Tuesday, May 26, 2015



Don't you feel like you've been cheated?

Imagine this: you win an auction on TradeMe for a batch of 10,000 widgets. You pay for the full 10,000, but the seller ships you only 8,100. You'd complain, right? Not just give them low feedback, but (depending on the value) pursue criminal charges for fraud.

But that's exactly what SkyCity has done over their crony convention centre ("won" via a crony deal with National). And the government is doing nothing:

The size of the centre has also wandered from the 5000 person maximum, stated in a memo to then-minister David Carter in April 2011, to the 3500 person maximum in the June 2013 Heads of Agreement to the 3150 person maximum in the revised design announced today.

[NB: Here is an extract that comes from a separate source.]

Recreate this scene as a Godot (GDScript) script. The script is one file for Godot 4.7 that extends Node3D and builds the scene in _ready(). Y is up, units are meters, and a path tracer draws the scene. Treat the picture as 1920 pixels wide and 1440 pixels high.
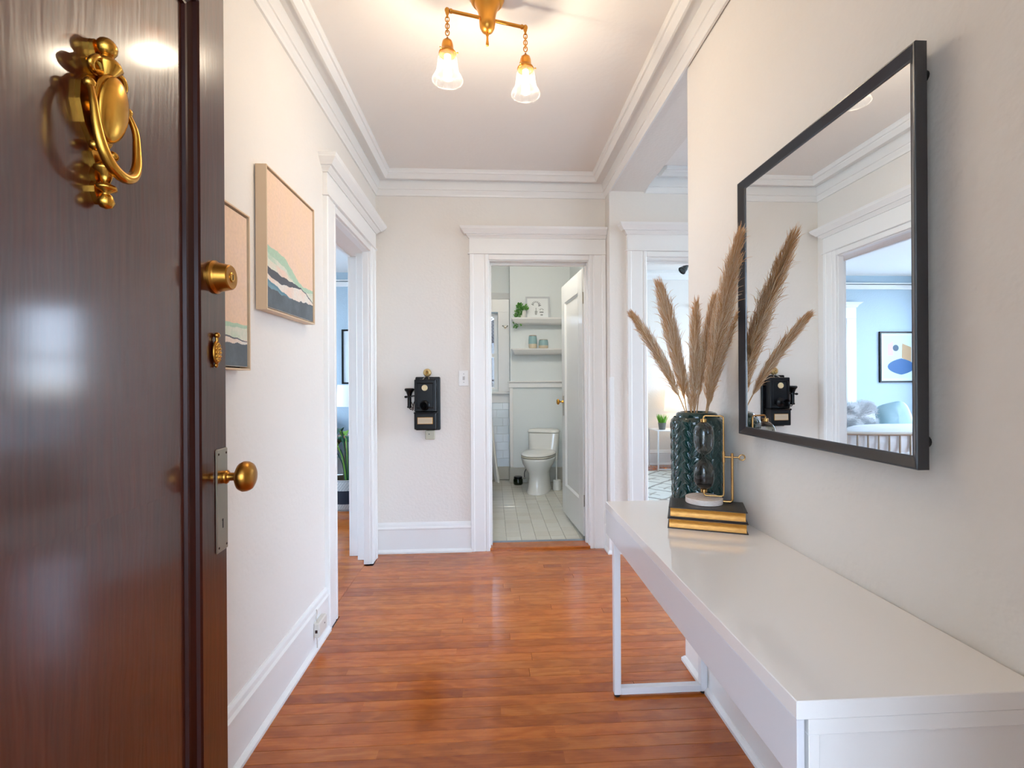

As well as conventions, the new design could accommodate 4200 people for a single event.

Other changes - which the Government and SkyCity said amounted to a maximum 10 per cent reduction - were a drop from the 10,000 sq m exhibition space heralded by SkyCity in its 2011 proposal Government to 8700 sq m and the eventual 8100 sq m in the latest design.

While the government is quick to claim this isn't costing us anything, it is: we paid for it with relaxed gambling laws, which will impose a significant social cost. And now, SkyCity is delivering only 80% of what we paid for. We should be prosecuting them for fraud.

Update: Quote changed to reflect the Herald correcting an error.